感情分析は、記事に込められた感情がポジティブかネガティブかの両極端でなくても利用できる。中立的とカテゴライズされる場合もあり、この場合ほとんどのクライアントは掲載を許可するだろうが、リスク回避的な広告主は掲載を見送ると、バロン氏は説明する。
感情分析にも特有の問題
しかし、感情分析にも特有の問題がある。記事のポジティブ、ネガティブ、中立を判断するためには、記事そのものよりも広範な情報が必要になる場合がある。たとえば記事に寄せられたコメントや、記事に添えられた写真や動画のメタデータなどだ。認証ベンダーは「感情分析のツールは持っているが、パブリッシャーの協力がなければメタデータを一貫して入手するのは難しい。それがなければ、感情分析の理想的な精度を達成できないかもしれない」と、ピュブリシスメディアエクスチェンジでデジタル投資・基準担当エグゼクティブバイスプレジデントを務めるイェール・コーエン氏はいう。

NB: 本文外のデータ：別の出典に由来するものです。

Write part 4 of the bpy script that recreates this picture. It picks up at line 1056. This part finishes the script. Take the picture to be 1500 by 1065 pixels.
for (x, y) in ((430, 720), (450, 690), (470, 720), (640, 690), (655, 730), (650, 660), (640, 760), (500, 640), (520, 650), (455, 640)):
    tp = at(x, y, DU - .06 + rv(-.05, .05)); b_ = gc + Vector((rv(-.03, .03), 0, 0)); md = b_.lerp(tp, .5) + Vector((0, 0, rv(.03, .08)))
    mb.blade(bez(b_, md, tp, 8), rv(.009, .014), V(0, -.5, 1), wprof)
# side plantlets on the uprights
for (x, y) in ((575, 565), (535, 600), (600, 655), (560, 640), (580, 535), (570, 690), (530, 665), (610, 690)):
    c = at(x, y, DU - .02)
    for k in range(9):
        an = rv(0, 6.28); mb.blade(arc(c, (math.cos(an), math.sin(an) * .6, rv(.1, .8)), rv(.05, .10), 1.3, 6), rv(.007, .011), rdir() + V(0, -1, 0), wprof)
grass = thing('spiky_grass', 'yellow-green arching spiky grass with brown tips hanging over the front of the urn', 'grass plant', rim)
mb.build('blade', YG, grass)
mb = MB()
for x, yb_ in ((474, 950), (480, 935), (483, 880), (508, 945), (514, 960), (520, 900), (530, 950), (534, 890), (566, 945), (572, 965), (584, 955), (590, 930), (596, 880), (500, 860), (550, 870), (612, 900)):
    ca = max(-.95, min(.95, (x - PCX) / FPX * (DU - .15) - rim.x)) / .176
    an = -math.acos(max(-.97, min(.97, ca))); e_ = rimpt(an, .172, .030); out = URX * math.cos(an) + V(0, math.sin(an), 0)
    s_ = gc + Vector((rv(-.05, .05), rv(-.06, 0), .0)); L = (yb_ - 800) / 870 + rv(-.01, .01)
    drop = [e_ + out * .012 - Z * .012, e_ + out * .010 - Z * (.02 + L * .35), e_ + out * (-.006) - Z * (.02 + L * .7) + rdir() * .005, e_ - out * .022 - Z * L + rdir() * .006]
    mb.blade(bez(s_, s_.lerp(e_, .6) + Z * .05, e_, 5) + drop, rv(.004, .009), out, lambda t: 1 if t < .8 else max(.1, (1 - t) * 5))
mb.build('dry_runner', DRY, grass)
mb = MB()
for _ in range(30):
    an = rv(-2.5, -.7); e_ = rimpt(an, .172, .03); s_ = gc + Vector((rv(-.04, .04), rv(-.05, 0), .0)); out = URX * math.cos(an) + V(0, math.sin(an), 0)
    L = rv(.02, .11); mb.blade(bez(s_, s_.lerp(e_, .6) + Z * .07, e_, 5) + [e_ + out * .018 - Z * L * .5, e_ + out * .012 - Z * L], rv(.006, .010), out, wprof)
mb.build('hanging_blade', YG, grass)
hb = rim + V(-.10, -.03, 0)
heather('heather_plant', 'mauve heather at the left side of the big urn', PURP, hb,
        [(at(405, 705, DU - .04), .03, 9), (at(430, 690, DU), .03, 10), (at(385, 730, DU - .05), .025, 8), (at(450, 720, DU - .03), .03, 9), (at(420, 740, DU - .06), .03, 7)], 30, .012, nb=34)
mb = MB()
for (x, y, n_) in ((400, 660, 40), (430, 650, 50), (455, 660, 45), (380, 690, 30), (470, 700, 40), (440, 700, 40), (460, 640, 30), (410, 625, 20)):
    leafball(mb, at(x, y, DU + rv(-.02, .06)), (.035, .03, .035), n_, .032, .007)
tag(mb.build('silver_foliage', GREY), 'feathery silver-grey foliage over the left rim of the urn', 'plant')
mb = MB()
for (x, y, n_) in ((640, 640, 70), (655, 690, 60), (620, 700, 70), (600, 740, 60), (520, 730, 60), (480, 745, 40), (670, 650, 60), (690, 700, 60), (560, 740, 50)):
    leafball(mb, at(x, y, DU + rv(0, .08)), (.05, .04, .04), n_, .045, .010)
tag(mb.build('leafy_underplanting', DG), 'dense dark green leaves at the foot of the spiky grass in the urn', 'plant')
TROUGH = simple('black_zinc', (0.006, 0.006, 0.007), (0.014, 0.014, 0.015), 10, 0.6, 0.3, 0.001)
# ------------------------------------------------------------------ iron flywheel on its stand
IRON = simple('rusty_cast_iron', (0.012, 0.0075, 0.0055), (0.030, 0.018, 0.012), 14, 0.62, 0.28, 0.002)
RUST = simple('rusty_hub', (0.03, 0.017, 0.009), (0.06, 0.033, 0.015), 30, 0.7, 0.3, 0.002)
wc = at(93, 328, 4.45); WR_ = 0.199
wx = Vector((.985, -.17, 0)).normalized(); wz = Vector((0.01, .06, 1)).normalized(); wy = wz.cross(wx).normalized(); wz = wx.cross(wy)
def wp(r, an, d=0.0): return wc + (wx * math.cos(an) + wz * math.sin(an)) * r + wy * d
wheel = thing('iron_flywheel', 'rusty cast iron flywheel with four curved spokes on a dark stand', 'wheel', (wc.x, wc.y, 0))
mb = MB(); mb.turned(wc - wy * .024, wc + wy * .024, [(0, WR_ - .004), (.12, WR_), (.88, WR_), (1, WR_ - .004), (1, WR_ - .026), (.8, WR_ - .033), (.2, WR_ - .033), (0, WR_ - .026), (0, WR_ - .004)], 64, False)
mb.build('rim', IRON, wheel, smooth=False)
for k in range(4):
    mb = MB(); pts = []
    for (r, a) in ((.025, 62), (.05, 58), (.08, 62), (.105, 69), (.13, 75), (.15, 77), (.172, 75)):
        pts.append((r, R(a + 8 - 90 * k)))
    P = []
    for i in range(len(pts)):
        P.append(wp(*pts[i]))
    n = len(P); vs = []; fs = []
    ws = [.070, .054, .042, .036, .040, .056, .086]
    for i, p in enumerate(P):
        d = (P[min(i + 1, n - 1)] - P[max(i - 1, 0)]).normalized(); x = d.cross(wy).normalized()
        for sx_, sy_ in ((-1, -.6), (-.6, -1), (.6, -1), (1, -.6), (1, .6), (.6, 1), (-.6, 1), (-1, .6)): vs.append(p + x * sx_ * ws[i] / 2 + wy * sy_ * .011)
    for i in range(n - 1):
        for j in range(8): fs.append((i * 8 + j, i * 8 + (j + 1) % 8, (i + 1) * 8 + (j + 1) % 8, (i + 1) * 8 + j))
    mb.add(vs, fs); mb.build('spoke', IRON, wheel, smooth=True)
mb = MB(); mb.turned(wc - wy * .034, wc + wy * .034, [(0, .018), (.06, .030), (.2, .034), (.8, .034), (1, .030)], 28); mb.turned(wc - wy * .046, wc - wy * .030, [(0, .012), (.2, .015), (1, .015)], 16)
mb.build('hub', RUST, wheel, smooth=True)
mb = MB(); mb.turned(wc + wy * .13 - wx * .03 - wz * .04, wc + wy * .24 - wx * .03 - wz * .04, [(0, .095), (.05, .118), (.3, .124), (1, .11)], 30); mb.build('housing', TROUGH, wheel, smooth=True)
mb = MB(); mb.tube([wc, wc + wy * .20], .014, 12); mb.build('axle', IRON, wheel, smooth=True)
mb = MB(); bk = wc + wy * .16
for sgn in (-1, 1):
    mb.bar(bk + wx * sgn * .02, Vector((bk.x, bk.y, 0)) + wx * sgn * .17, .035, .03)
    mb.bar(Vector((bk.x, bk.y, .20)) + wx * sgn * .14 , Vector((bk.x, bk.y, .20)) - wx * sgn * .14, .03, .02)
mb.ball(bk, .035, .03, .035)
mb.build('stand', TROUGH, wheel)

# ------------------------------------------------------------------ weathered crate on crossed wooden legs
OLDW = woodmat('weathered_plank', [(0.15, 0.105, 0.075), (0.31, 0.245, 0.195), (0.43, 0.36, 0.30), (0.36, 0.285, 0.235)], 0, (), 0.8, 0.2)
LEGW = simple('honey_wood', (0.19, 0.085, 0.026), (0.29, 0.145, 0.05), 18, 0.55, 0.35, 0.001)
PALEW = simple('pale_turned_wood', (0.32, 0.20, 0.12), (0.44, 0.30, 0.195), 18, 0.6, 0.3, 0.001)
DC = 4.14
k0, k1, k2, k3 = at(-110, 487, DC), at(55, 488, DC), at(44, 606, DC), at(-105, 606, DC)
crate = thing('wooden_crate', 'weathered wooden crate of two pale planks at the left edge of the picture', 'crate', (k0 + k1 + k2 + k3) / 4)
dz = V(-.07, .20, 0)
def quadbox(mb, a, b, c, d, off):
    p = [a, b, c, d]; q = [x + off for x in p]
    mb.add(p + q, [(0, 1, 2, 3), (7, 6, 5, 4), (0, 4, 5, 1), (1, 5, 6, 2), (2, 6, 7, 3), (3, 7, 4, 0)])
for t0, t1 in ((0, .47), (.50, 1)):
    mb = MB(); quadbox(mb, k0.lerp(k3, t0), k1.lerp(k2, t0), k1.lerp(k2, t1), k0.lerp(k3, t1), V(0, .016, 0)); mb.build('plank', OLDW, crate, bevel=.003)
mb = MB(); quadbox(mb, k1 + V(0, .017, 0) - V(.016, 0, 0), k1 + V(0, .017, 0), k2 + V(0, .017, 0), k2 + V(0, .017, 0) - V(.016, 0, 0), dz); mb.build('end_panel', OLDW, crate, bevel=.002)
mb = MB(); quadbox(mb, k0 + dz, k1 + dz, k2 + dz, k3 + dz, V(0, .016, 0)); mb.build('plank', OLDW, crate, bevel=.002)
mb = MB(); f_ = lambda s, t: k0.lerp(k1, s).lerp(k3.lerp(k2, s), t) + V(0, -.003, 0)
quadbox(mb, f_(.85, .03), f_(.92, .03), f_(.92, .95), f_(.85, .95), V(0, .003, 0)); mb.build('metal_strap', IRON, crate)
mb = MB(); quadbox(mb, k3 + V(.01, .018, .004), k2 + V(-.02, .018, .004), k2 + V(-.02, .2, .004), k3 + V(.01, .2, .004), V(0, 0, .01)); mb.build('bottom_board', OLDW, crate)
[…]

感情分析の結果を正確なものにするために必要な情報量を考慮すると、広告主のキーワードベースの対策に大規模に導入するには、「膨大なコンテンツ分類が必要で、現実的ではない」と、バロン氏は話す。
しかし、ブランドセーフティ面で不当な評価をされない保証があるなら、パブリッシャーにもこうしたコンテンツ分類に協力する動機はある。「すべてのパブリッシャーを平等に扱うため、我々は共通の分類エンジンを探し求めている」と、バロン氏は述べた。